From how to trash the Trump megabrand to the art of reclaiming the populist argument, Naomi Klein shows all of us how we can break the spell and win the world we need. Don't let them get away with it.
'Who better than Naomi to make sense of this madness, and help us find a way out? A top-of-the-stack must read' Michael Stipe
'Naomi Klein's new book incites us brilliantly to interweave our No with a programmatic Yes. A manual for emancipation' Yanis Varoufakis
'Magnificent ... a courageous coruscating counterspell' Junot Díaz
PUBLISHERS WEEKLY
Journalist and activist Klein (This Changes Everything) turns to lessons from her previous books as well as more recent work from fellow journalists and activists as she lays out a blueprint for combating Trumpism and the corporatist policies of his predecessors that made his rise possible.
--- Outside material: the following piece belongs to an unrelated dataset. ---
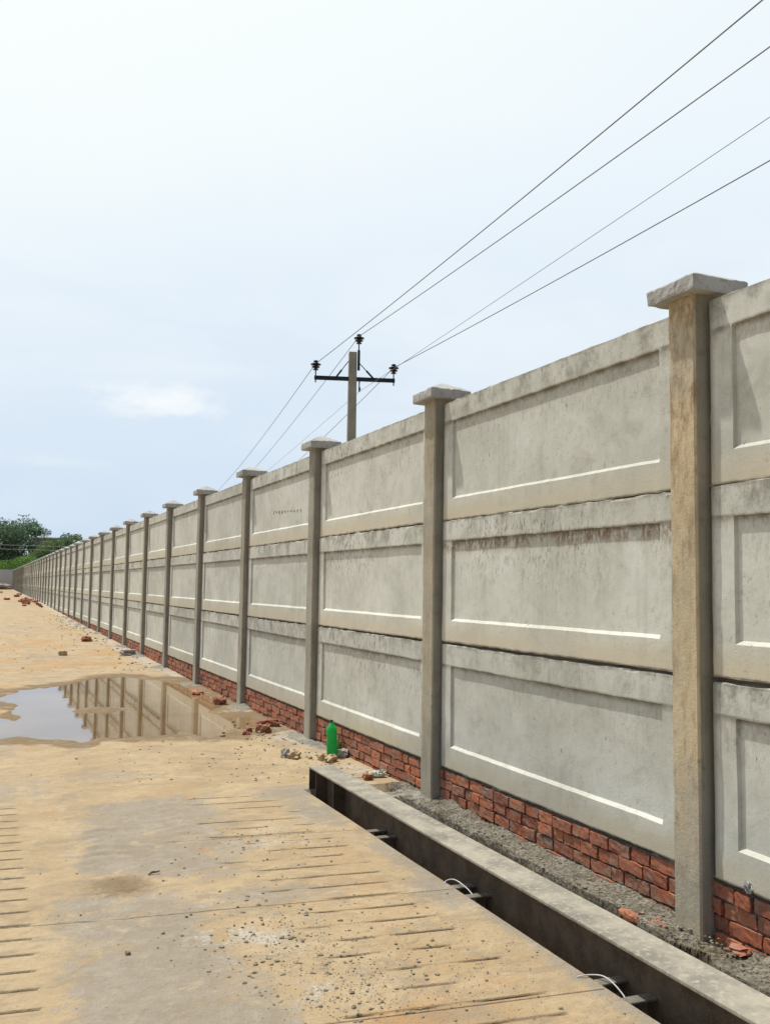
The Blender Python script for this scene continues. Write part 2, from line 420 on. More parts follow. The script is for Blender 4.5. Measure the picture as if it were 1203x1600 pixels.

Trump, she writes, "is less an aberration than a logical conclusion" of the previous half-century's obsession with free-market ideology. Since the 1970s, war, economic shifts, and extreme weather events have been exploited to implement the economic "shock tactics" that underpin neoliberal austerity regimes. These crises are deeply intertwined and "can only be dealt with through collective action," Klein posits. She also outlines the history of American "racial capitalism" and the "divide-and-terrorize" political strategies that have maintained it to the present day. To counter this, she writes, movements must be prepared to take power and govern together towards multifaceted ends, as "no one movement can win on its own." Urging social movements to crystallize the yes for which they're fighting (as opposed to simply resisting), Klein cites the Leap Manifesto in Canada and the Vision for Black Lives in the U.S. as examples of community-developed documents for building a new world. With a genuine sense of hope, Klein illuminates paths to collectively forge an ecologically sound, anticapitalist order.